The governor celebrated the feast with displaced people from Palma district, who fled after the attack by armed groups on 24 March and are sheltering in the sports pavilion in the capital’s expansion zone – a space that on Monday was hosting 324 people, half of them children.
“They are not displaced to be forgotten. They are displaced until the situation in their districts is stabilised. As long as they are here or elsewhere in the province, they are in Mozambique. They are Mozambicans”, he said, in an appeal for solidarity with the affected population.
Tauabo also repeated an appeal repeatedly made by the authorities, addressed to the younger people: “Let’s discourage the young people who are being led astray”, recruited by rebel groups of as yet unknown origin, who have attacked the region.

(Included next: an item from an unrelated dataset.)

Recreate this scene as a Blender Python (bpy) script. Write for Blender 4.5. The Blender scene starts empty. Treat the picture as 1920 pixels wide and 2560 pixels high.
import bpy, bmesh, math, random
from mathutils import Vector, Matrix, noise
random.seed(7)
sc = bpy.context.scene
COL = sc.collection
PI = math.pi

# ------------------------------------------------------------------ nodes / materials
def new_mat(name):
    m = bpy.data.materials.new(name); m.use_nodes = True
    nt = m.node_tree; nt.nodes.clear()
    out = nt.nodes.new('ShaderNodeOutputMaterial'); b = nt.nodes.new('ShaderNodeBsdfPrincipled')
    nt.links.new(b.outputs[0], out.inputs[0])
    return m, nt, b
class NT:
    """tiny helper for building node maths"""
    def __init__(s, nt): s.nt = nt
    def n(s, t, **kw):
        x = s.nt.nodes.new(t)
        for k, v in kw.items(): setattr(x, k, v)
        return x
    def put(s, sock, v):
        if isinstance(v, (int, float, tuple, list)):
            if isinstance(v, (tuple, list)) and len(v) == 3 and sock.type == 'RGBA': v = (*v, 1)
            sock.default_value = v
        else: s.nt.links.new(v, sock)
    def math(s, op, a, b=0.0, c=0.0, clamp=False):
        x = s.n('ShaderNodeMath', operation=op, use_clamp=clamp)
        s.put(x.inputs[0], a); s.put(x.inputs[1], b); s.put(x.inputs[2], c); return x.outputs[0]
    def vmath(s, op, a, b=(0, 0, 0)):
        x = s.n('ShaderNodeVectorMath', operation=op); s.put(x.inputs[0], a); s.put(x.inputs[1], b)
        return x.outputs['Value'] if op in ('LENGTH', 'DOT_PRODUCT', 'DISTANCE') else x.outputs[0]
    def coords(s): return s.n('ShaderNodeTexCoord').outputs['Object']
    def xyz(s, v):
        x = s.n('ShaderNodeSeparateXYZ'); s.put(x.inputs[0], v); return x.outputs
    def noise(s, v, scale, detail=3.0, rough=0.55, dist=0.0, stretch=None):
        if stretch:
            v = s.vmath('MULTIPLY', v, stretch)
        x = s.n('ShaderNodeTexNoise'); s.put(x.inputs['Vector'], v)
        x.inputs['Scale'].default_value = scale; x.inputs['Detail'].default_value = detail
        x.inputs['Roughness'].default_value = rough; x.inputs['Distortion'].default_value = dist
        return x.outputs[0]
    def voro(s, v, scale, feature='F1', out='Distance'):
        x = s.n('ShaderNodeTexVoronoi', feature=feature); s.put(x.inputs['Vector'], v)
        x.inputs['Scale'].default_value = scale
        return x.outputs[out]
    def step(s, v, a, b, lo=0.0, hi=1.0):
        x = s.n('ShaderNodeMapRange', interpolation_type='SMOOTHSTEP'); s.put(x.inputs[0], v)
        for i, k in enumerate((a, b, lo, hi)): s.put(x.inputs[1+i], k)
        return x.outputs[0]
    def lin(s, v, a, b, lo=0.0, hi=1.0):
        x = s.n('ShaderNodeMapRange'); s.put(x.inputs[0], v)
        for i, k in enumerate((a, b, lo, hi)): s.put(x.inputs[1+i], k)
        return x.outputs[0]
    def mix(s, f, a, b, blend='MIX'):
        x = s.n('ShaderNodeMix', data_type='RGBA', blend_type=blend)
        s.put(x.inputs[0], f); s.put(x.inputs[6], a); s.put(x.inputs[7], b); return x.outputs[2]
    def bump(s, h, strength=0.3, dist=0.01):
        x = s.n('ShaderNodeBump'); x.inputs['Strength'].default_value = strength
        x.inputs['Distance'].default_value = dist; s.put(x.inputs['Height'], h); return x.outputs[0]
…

The armed violence was also addressed by Sheikh Abdulcarimo Fadile, Islamic leader at the ceremony, condemning the attacks carried out by insurgents.
Watch the TVM report below.
Armed groups have terrorised Cabo Delgado since 2017, with some attacks claimed by the ‘jihadist’ group Islamic State, in a wave of violence that has led to more than 2,500 deaths according to the ACLED conflict registration project and 714,000 displaced people according to the Mozambican government.
An attack on Palma, near the gas project under construction, on 24 March caused dozens of deaths and injuries.
The Mozambican authorities announced they were controlling the town. Still, the attack led oil company Total to abandon the project’s site, which was scheduled to start production in 2024 and on which many of Mozambique’s economic growth expectations for the next decade are anchored.